En la segunda parte de este relato nos encontramos con la historia de Tomás, uno de los Doce, que se encontraba ausente cuando la aparición de Jesús a la comunidad. Tomás ha sido informado por la comunidad, la cual le ha transmitido este suceso, que él no cree porque no le basta el testimonio de sus hermanos y hermanas en la fe. Por tanto, aquí se matiza cómo la fe requiere de la confianza en lo que la Iglesia ha transmitido de generación en generación. Esa fe en el magisterio de la Iglesia nos hace estar unidos a la comunidad eclesial. La fe es la aceptación del misterio que no siempre tiene explicaciones racionales ni demostraciones científicas.

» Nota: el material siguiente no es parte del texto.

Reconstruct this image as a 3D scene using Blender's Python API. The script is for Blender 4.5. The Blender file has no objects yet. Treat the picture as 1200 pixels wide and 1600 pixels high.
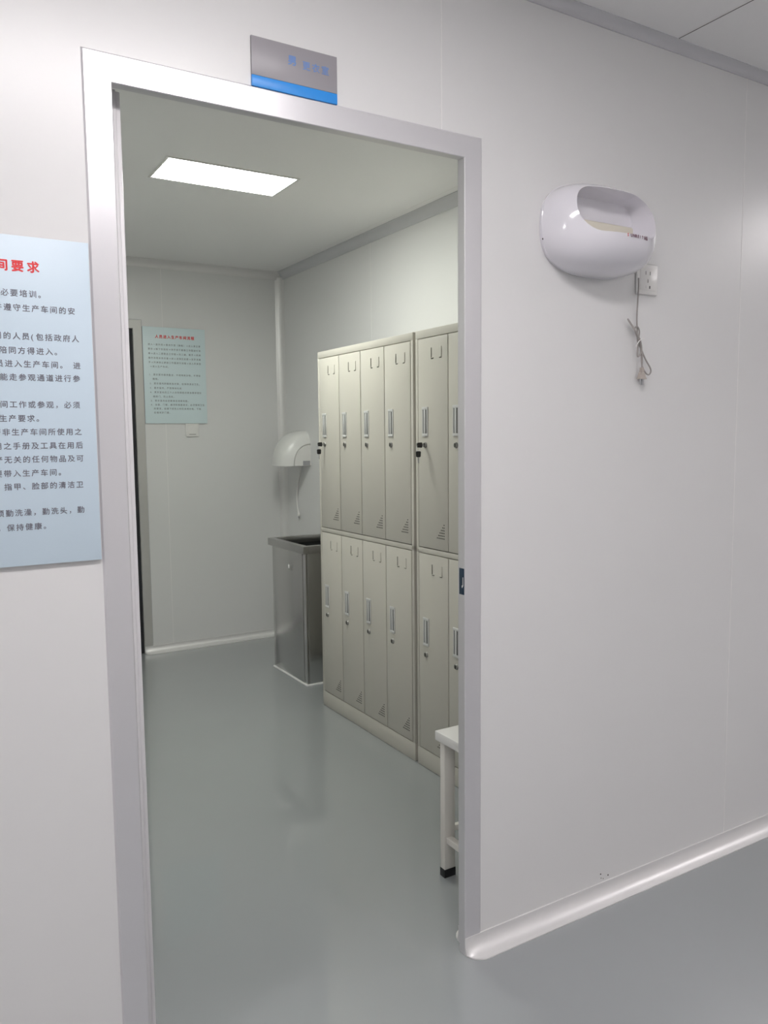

La fe es el amor a Cristo, el que la Iglesia nos muestra.
Pero la fe también es una experiencia personal de encuentro con el Señor, que viene a complementar el anuncio y las enseñanzas que hemos recibido. Tú en tu vida y en algún momento puedes tener esa experiencia de encuentro con un Dios que acontece y se te muestra, sin ser visto de manera sensitiva pero que lo puedes notar a través de su acción en tu vida y de su presencia como compañero de tu caminar. Esa es una fe fortalecida por un encuentro que tal vez no se pueda explicar con palabras humanas pero que nadie te puede rebatir ni derrumbar, porque tú te quedas convencido plenamente. El encuentro se transforma en paz para tu vida, es decir, en amor dentro de ti. Un amor que nadie podrá apagar, un amor que será un torrente de fuerza para superar lo que humanamente nos supera y se hace un imposible. La fuerza del amor al Resucitado nace de la fe y de un encuentro personal, que día a día se incrementa en la oración personal, en la escucha de la Palabra de Dios, en la celebración sacramental y en la caridad fraterna, aunque no siempre el Amor (Jesucristo) se hace presente en ti de la misma manera, pero es el que te hace luchar contra la adversidad, el que te anima a llevar a cabo tu misión como testigo y cristiano, el que te motiva a perdonar, a ayudar a los que más te necesitan y a afrontar el sufrimiento con esperanza. Sólo desde la fe hecha experiencia podrás gritar convencido y en toda circunstancia la oración de Tomás: «Señor mío y Dios mío».